At the end of the day, all earthly politics should be directed to Him Who is Alpha and Omega, beginning and end. This is the desire and work of the Nebraska Catholic Conference and it is the fundamental call of every baptized Christian. To accomplish this work, we are called in our own day and age to be like John the Baptist: “The voice of one crying out in the wilderness. Prepare the way of the Lord, make his paths straight. Every valley shall be filled, and every mountain and hill shall be brought low, and the crooked shall be made straight, and the rough ways shall be made smooth; and all flesh shall see the salvation of God.”

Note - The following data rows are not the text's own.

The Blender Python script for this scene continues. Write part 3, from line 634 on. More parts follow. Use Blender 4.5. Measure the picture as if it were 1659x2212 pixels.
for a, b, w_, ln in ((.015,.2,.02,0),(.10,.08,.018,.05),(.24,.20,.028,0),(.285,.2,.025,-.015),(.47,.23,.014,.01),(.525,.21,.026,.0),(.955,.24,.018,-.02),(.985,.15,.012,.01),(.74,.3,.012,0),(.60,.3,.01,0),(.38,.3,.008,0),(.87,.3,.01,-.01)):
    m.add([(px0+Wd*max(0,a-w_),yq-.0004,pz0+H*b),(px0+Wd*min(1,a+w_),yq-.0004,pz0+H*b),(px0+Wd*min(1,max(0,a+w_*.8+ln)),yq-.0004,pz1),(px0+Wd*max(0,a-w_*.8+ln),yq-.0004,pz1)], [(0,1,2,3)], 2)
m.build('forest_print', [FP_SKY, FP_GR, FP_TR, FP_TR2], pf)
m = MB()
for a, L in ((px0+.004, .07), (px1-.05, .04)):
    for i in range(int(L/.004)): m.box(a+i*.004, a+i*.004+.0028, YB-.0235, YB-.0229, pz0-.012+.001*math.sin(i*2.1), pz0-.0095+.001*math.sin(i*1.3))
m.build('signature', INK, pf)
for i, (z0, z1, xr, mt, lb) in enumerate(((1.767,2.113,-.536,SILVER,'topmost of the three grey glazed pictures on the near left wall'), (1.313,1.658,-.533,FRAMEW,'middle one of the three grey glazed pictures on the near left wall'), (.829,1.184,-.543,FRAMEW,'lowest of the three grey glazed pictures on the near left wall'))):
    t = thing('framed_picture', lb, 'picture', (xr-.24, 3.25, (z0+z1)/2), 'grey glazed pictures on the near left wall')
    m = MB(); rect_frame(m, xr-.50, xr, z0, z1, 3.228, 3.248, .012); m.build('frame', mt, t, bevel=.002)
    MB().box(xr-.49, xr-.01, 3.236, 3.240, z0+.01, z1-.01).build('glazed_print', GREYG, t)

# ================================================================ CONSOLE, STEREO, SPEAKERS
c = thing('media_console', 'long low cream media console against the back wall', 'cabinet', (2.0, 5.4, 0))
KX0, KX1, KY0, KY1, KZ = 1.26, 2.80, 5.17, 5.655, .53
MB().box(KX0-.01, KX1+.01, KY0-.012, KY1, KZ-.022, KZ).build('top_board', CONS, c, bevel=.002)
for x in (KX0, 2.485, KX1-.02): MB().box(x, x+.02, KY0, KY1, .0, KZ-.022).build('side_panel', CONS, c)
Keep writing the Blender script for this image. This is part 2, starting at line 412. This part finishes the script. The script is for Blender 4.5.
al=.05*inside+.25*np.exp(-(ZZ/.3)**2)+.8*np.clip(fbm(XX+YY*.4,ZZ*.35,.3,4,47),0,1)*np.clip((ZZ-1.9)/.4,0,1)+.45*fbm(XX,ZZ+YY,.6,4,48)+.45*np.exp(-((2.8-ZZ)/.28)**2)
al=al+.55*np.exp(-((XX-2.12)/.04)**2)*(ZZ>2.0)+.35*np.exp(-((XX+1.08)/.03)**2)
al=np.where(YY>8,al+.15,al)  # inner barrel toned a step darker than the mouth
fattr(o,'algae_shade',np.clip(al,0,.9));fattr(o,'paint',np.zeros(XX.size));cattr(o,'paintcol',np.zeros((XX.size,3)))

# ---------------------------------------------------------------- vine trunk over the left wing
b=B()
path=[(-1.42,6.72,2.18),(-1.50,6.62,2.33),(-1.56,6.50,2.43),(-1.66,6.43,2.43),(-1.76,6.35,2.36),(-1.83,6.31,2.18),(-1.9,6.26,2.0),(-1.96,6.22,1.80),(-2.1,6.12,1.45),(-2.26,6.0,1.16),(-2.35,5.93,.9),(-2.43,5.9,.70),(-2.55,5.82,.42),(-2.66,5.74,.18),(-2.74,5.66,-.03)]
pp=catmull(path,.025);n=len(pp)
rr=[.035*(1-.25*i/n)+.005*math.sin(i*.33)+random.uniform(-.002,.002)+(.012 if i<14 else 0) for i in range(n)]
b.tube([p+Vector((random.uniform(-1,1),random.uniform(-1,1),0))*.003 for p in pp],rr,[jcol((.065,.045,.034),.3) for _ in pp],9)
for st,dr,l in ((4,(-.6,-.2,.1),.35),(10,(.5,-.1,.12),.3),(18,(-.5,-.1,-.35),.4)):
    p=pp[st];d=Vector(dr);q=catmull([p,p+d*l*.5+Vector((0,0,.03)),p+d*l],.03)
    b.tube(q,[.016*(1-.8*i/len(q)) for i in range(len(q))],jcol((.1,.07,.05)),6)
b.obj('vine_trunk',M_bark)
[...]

This prophetic task of always pointing to Christ is a difficult, yet fulfilling responsibility. It is a task that requires of us a deep intimacy with the Lord, to receive from Him the deep conviction that He is the foundation of all reality and existence. That He is, as Pope Saint John Paul II put it in Veritatis Splendor, “the decisive answer to every one of man’s questions[.]” In Christ, we find the way to building the common good and advancing the inviolable and utterly beautiful dignity of each and every human person. It is only through Christ’s light that we can proclaim such truths. To quote the Psalmist: “[I]n your light do we see light.”

As we approach the great end-of-the-liturgical-year feast day of Our Lord Jesus Christ, King of the Universe, we are called, once again, to place ourselves before the kingly throne of our Savior, Who offered His life that we may have life with the Father. In doing so, we return to what Pope Pius XI in his encyclical Quas Primas called a “secure and solid foundation” for our political life.

In offering our Lord a proper place in society as King, we experience a foretaste of what Daniel himself saw as a foreshadowing of days to come: “I saw in the night visions, and behold, with the clouds of heaven there came one like a son of man, and he came to the Ancient of Days and was presented before him. And to him was given dominion and glory and kingdom, that all peoples, nations, languages should serve him; his dominion is an everlasting dominion, which shall not pass away, and his kingdom one that shall not be destroyed.”

Rather than treat the Solemnity of Christ the King as a one-time blip on the liturgical calendar radar screen, I challenge you to take some time to reflect on what it means for Christ to King of our own heart and our politics. I would also challenge you to fervently pray that our communities would place themselves under the Lordship of Jesus Christ.

May we strive to establish a society that keeps its eyes on Christ, the One Who heals us of our divisions, iniquities, and rancor, and makes us a people of justice and peace.